Some conservatives in the Tennessee Legislature are looking to change the way the state approves its public school textbooks.
Amidst recent complaints from parents of liberal and anti-semitic bias in school books, a Joint Government Operations Subcommittee voted Wednesday to effectively put the state’s Textbook Commision on notice, giving them one year to address concerns and propose solutions or face being dissolved in favor of another system.
The Education, Health & General Welfare Subcommittee periodically evaluates certain government entities, including the textbook board, and makes recommendations to either extend or scrap them.
During the subcommittee meeting, Wednesday, members of the State Textbook Commission, which includes educators and administrators, stressed to lawmakers that they evaluate books to make sure they meet educational benchmarks and put out a list of approved options but that school districts make the final purchasing decisions. Members of the Commission estimated that public school districts spend roughly $66 million annually on books in Tennessee.
It was the testimony from members of the public, however, that appeared to have the most impact on committee members’ thinking. Several parents spoke heatedly about what they say is an agenda, present in certain textbooks, that undermines Judeo-Christian and capitalist principles.
Julie West of the group Parents for Truth in Education quoted passages from social studies books that she argued glorified the communist ideologies of Lenin, Stalin and Mao. Laurie Cardoza-Moore, a Christian Zionist activist with the group Proclaiming Justice to the Nations raced through several examples of what she sees as anti-semitic and anti-Israel rhetoric that condones radical Islam and terrorism.
Speaking to reporters following her testimony, Moore questioned the efficacy of the Textbook Commission’s approval process and called for an overhaul of the system.
“We are not wanting our way of life to be jeopardized because of the content that’s provided in this curriculum,” Moor said. “What worldview are [textbooks] being vetted from? Parents from Williamson County and across the state of Tennessee want to know because it doesn’t represent our values.”

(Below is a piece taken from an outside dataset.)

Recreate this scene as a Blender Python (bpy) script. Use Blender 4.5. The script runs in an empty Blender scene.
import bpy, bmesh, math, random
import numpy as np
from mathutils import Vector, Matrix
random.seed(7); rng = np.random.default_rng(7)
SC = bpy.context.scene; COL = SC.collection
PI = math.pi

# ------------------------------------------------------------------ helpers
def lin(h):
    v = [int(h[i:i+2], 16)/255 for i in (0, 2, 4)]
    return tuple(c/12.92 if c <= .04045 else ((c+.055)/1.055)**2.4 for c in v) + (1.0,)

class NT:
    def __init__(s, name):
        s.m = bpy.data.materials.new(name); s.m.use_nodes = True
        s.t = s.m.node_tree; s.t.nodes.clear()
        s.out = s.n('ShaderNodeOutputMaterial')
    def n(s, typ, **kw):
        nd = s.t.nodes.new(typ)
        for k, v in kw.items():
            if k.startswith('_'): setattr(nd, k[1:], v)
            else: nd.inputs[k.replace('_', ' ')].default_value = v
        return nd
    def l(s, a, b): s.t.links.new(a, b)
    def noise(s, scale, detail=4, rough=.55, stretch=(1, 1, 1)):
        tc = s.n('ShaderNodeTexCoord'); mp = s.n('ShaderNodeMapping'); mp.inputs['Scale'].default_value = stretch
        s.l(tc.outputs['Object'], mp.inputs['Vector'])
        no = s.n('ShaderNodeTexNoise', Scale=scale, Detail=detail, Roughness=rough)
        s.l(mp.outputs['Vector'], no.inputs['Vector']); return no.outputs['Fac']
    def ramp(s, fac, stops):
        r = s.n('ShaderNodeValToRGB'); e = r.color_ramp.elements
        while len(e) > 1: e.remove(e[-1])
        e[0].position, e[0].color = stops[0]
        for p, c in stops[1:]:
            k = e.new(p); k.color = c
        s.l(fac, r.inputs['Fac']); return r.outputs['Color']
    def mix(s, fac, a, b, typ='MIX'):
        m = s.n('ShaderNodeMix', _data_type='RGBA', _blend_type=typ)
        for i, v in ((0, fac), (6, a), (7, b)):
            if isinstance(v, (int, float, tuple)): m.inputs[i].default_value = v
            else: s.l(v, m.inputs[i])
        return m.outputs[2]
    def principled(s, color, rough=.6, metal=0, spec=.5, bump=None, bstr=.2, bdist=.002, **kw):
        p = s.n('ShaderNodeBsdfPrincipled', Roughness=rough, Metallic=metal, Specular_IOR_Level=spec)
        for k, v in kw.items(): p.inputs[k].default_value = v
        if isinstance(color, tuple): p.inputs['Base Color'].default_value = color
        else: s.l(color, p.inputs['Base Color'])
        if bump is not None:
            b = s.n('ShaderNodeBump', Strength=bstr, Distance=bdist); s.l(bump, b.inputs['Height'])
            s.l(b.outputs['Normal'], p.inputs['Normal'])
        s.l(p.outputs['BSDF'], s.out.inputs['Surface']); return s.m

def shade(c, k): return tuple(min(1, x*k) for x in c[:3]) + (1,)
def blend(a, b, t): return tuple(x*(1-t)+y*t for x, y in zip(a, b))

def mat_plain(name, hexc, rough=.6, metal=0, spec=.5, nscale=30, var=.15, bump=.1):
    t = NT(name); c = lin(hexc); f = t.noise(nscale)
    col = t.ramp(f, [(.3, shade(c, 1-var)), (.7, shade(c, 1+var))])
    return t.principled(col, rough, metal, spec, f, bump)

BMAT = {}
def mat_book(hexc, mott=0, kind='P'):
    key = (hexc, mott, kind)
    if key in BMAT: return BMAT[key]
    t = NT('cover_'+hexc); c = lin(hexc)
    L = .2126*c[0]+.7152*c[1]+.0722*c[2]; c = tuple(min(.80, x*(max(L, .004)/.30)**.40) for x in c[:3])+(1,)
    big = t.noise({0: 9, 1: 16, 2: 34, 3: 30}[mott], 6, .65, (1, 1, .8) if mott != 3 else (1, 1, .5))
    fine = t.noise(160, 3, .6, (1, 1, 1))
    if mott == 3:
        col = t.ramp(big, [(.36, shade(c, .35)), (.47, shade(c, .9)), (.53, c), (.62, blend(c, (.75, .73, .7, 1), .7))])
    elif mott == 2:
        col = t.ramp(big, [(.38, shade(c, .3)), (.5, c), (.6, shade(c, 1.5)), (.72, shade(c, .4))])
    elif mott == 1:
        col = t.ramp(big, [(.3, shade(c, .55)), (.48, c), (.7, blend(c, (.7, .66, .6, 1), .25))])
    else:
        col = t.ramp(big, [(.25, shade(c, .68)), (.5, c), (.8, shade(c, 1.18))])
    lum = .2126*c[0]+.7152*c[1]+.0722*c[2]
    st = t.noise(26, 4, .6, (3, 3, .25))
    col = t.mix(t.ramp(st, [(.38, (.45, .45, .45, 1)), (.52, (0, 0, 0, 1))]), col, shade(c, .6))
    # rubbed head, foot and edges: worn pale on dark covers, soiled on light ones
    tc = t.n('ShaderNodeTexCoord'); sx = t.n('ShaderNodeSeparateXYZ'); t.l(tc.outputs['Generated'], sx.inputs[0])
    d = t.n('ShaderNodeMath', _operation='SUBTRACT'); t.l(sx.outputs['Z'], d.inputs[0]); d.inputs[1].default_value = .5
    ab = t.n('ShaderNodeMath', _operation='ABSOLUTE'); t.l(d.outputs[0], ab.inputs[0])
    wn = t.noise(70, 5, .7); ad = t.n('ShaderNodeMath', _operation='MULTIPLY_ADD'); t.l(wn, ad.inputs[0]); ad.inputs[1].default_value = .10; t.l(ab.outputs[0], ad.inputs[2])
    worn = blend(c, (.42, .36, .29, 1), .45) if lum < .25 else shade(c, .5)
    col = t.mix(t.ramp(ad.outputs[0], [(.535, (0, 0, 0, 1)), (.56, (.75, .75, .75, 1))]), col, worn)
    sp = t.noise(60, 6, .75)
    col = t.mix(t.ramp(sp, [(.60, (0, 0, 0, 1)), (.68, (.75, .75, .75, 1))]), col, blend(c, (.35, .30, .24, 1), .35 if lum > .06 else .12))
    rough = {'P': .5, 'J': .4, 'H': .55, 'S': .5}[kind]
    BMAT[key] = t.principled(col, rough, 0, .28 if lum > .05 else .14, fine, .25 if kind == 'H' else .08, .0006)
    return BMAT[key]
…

Conservatives on the subcommittee emphasized that they didn’t believe the textbook board itself was responsible for perpetuating a bias, suggesting instead that commission in its current form simply didn’t have the resources to do the sort of value-based reviewing that they deemed necessary.
Republican Caucus Chairman Glen Casada, one of the prime legislators raising the textbook issue, said he sees increased local control and parental involvement in decision-making as the best solution.
“We have to figure out a way so that the locals can reject curriculum that they find biased or not factual,” the Franklin lawmaker told reporters.
Asked where such bias was coming from, Casada said he thought that larger publishing companies that tend to dominate the market are usually based in more liberal parts of the country.
“Most of this is from the large textbooks that are predominantly Eastern Seaboard-based or California-based and they bring their own bias and that’s what we’re being exposed to in Tennessee,” Casada said.
Any final changes to the way the state approves textbooks would ultimately have to come in the form of legislation and pass through the entire general assembly.